- [Data extract]

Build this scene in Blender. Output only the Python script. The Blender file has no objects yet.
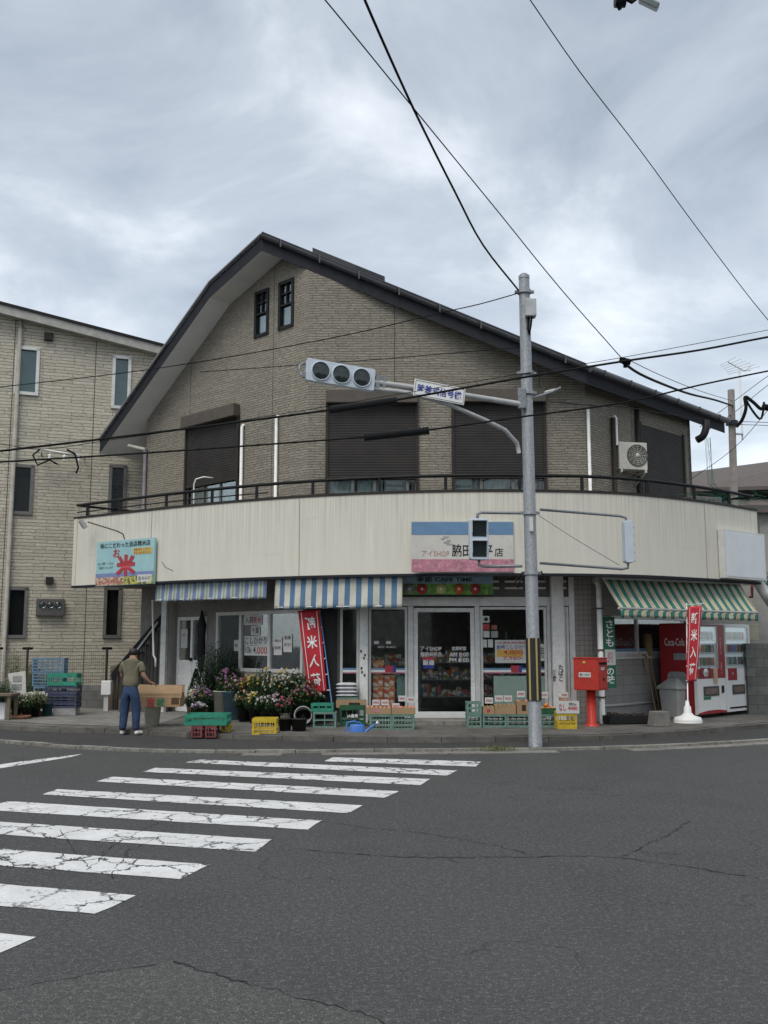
import bpy, math, random
from mathutils import Matrix, Vector
R = math.radians
random.seed(7)
scene = bpy.context.scene
COL = scene.collection
F = 980.0
CAMZ = 1.65
PITCH = math.atan(131 / F)
CAM = Vector((0, 0, CAMZ))

def ray(px, py):
    a = (px - 384) / F; b = (512 - py) / F
    return Vector((a, math.cos(PITCH) - b * math.sin(PITCH), math.sin(PITCH) + b * math.cos(PITCH)))
def at(px, py, Y):
    d = ray(px, py); return CAM + d * (Y / d.y)
def gr(px, py, z=0.0):
    d = ray(px, py); return CAM + d * ((z - CAMZ) / d.z)

# ------------------------------------------------------------------ materials
MATS = {}
def _new(name):
    m = bpy.data.materials.new(name); m.use_nodes = True
    nt = m.node_tree; b = nt.nodes['Principled BSDF']
    return m, nt, b
def rgb(c): return (c[0], c[1], c[2], 1)
def N(nt, t, **kw):
    n = nt.nodes.new(t)
    for k, v in kw.items():
        if k in n.inputs: n.inputs[k].default_value = v
        else: setattr(n, k, v)
    return n
def mixc(nt, fac, a, b, blend='MIX'):
    n = nt.nodes.new('ShaderNodeMix'); n.data_type = 'RGBA'; n.blend_type = blend
    for idx, v in ((0, fac), (6, a), (7, b)):
        if isinstance(v, bpy.types.NodeSocket): nt.links.new(v, n.inputs[idx])
        else: n.inputs[idx].default_value = v if idx == 0 else (rgb(v) if len(v) == 3 else v)
    return n.outputs[2]
def ramp(nt, src, a, b, ca=(0, 0, 0), cb=(1, 1, 1)):
    r = nt.nodes.new('ShaderNodeValToRGB'); nt.links.new(src, r.inputs[0])
    r.color_ramp.elements[0].position = a; r.color_ramp.elements[1].position = b
    r.color_ramp.elements[0].color = rgb(ca); r.color_ramp.elements[1].color = rgb(cb)
    return r.outputs[0]
def math_(nt, op, a, b=None):
    n = nt.nodes.new('ShaderNodeMath'); n.operation = op
    for i, v in enumerate((a, b)):
        if v is None: continue
        if isinstance(v, bpy.types.NodeSocket): nt.links.new(v, n.inputs[i])
        else: n.inputs[i].default_value = v
    return n.outputs[0]
def coords(nt, kind='Object', scale=(1, 1, 1)):
    tc = nt.nodes.new('ShaderNodeTexCoord'); mp = nt.nodes.new('ShaderNodeMapping')
    mp.inputs['Scale'].default_value = scale
    nt.links.new(tc.outputs[kind], mp.inputs[0]); return mp.outputs[0]
def noise(nt, vec, scale, detail=3, rough=.6):
    n = N(nt, 'ShaderNodeTexNoise', Scale=scale, Detail=detail, Roughness=rough)
    nt.links.new(vec, n.inputs['Vector']); return n.outputs['Fac']
def bump(nt, b, h, strength=.3, dist=.01):
    n = N(nt, 'ShaderNodeBump', Strength=strength, Distance=dist)
    nt.links.new(h, n.inputs['Height']); nt.links.new(n.outputs[0], b.inputs['Normal'])

def pm(name, c, rough=.6, metal=0.0, var=.25, scale=6.0, bmp=0.0, bscale=60.0, dirt=None, spec=.5):
    """plain material with uneven colour, faint grain and optional dirt"""
    if name in MATS: return MATS[name]
    m, nt, b = _new(name)
    v = coords(nt)
    f = noise(nt, v, scale, 4)
    lo = tuple(x * (1 - var) for x in c); hi = tuple(min(1, x * (1 + var * .5)) for x in c)
    col = mixc(nt, ramp(nt, f, .3, .72), lo, hi)
    if dirt:
        f2 = noise(nt, v, scale * 2.7 + 3, 6, .7)
        col = mixc(nt, math_(nt, 'MULTIPLY', ramp(nt, f2, .5, .72), dirt[1]), col, dirt[0])
    nt.links.new(col, b.inputs['Base Color'])
    b.inputs['Roughness'].default_value = rough; b.inputs['Metallic'].default_value = metal
    b.inputs['Specular IOR Level'].default_value = spec
    if bmp: bump(nt, b, noise(nt, v, bscale, 3), bmp)
    MATS[name] = m; return m

def siding(name, c1, c2, mortar, row=.075, width=.55, seam=3.03, seam0=0.0):
    m, nt, b = _new(name)
    uv = coords(nt, 'UV')
    # wobble the course lines a little
    nz = N(nt, 'ShaderNodeTexNoise', Scale=2.5, Detail=2); nt.links.new(uv, nz.inputs['Vector'])
    va = nt.nodes.new('ShaderNodeVectorMath'); va.operation = 'MULTIPLY_ADD'
    nt.links.new(nz.outputs['Color'], va.inputs[0]); va.inputs[1].default_value = (.12, .045, 0); nt.links.new(uv, va.inputs[2])
    br = N(nt, 'ShaderNodeTexBrick', Scale=1.0)
    br.offset = .37; br.offset_frequency = 2; br.squash = .7; br.squash_frequency = 3
    br.inputs['Brick Width'].default_value = width; br.inputs['Row Height'].default_value = row
    br.inputs['Mortar Size'].default_value = .007; br.inputs['Mortar Smooth'].default_value = .6
    br.inputs['Bias'].default_value = 0
    br.inputs['Color1'].default_value = rgb(c1); br.inputs['Color2'].default_value = rgb(c2); br.inputs['Mortar'].default_value = rgb(mortar)
    nt.links.new(va.outputs[0], br.inputs['Vector'])
    big = noise(nt, uv, .6, 4)
    fine = noise(nt, coords(nt, 'UV', (3, 14, 1)), 3.0, 5, .7)
    col = mixc(nt, ramp(nt, big, .3, .75), (.86, .86, .86), (1.05, 1.05, 1.05))
    col = mixc(nt, 1.0, br.outputs['Color'], col, 'MULTIPLY')
    col = mixc(nt, 1.0, col, ramp(nt, fine, .3, .7, (.60, .59, .56), (1.16, 1.16, 1.16)), 'MULTIPLY')
    # panel seams
    sp = nt.nodes.new('ShaderNodeSeparateXYZ'); nt.links.new(uv, sp.inputs[0])
    u = math_(nt, 'FRACT', math_(nt, 'DIVIDE', math_(nt, 'ADD', sp.outputs[0], 60 - seam0), seam))
    sm = math_(nt, 'LESS_THAN', u, .022 / seam)
    col = mixc(nt, sm, col, (.09, .085, .075))
    nt.links.new(col, b.inputs['Base Color']); b.inputs['Roughness'].default_value = .85
    h = math_(nt, 'ADD', math_(nt, 'MULTIPLY', br.outputs['Fac'], -1.0), math_(nt, 'MULTIPLY', fine, .8))
    bump(nt, b, h, .9, .02)
    return m

def stripes(name, ca, cb, period, frac=.5, axis=0, grime=.3, third=None):
    m, nt, b = _new(name)
    uv = coords(nt, 'UV'); sp = nt.nodes.new('ShaderNodeSeparateXYZ'); nt.links.new(uv, sp.inputs[0])
    fr = math_(nt, 'FRACT', math_(nt, 'DIVIDE', math_(nt, 'ADD', sp.outputs[axis], 50), period))
    col = mixc(nt, math_(nt, 'LESS_THAN', fr, frac), ca, cb)
    if third:
        k = math_(nt, 'LESS_THAN', math_(nt, 'ABSOLUTE', math_(nt, 'SUBTRACT', fr, frac + (1 - frac) * .5)), (1 - frac) * .17)
        col = mixc(nt, k, col, third)
    f = noise(nt, coords(nt, 'UV', (1.3, 1.3, 1)), 3, 6, .7)
    col = mixc(nt, math_(nt, 'MULTIPLY', ramp(nt, f, .42, .75), grime), col, (.23, .22, .18))
    nt.links.new(col, b.inputs['Base Color']); b.inputs['Roughness'].default_value = .8
    bump(nt, b, noise(nt, uv, 9, 3), .4, .02)
    return m

def m_asphalt(name, base, light, crackscale=0.0, patch=0.0):
    m, nt, b = _new(name)
    v = coords(nt)
    f1 = noise(nt, v, 1.1, 5, .6); f2 = noise(nt, v, 95, 2, .7); f3 = noise(nt, v, .25, 3)
    vo = N(nt, 'ShaderNodeTexVoronoi', Scale=95.0); nt.links.new(v, vo.inputs['Vector'])
    col = mixc(nt, ramp(nt, f1, .3, .7), tuple(x * .72 for x in base), tuple(x * 1.22 for x in base))
    col = mixc(nt, ramp(nt, f3, .4, .62), col, tuple(x * 1.18 for x in base))
    f4 = noise(nt, v, 26, 3, .8)
    col = mixc(nt, ramp(nt, f2, .35, .68), tuple(x * .45 for x in base), col)
    col = mixc(nt, math_(nt, 'MULTIPLY', ramp(nt, f4, .5, .72), .55), col, tuple(x * 2.0 for x in base))
    stone = math_(nt, 'MULTIPLY', math_(nt, 'LESS_THAN', vo.outputs['Distance'], .30), ramp(nt, noise(nt, v, 37, 2), .48, .60))
    col = mixc(nt, math_(nt, 'MULTIPLY', stone, .6), col, light)
    if crackscale:
        nz = N(nt, 'ShaderNodeTexNoise', Scale=1.6, Detail=5); nt.links.new(v, nz.inputs['Vector'])
        va = nt.nodes.new('ShaderNodeVectorMath'); va.operation = 'MULTIPLY_ADD'
        nt.links.new(nz.outputs['Color'], va.inputs[0]); va.inputs[1].default_value = (.9, .9, .9); nt.links.new(v, va.inputs[2])
        ve = N(nt, 'ShaderNodeTexVoronoi', Scale=crackscale); ve.feature = 'DISTANCE_TO_EDGE'; nt.links.new(va.outputs[0], ve.inputs['Vector'])
        ck = math_(nt, 'MULTIPLY', math_(nt, 'LESS_THAN', ve.outputs['Distance'], .0045), ramp(nt, noise(nt, v, .5, 2), .48, .56))
        col = mixc(nt, math_(nt, 'MULTIPLY', ck, .5), col, (.015, .015, .015))
    nt.links.new(col, b.inputs['Base Color']); b.inputs['Roughness'].default_value = .82
    b.inputs['Specular IOR Level'].default_value = .35
    bump(nt, b, math_(nt, 'ADD', f2, math_(nt, 'MULTIPLY', vo.outputs['Distance'], -.7)), .7, .006)
    return m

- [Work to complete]
Starting at the first line of the material, output exactly the lines up to and including the one with "d = ray(px, py); return CAM + d * ((z". Do not include the pictures.

- [Result]
Build this scene in Blender. Output only the Python script. The Blender file has no objects yet.
import bpy, math, random
from mathutils import Matrix, Vector
R = math.radians
random.seed(7)
scene = bpy.context.scene
COL = scene.collection
F = 980.0
CAMZ = 1.65
PITCH = math.atan(131 / F)
CAM = Vector((0, 0, CAMZ))

def ray(px, py):
    a = (px - 384) / F; b = (512 - py) / F
    return Vector((a, math.cos(PITCH) - b * math.sin(PITCH), math.sin(PITCH) + b * math.cos(PITCH)))
def at(px, py, Y):
    d = ray(px, py); return CAM + d * (Y / d.y)
def gr(px, py, z=0.0):
    d = ray(px, py); return CAM + d * ((z - CAMZ) / d.z)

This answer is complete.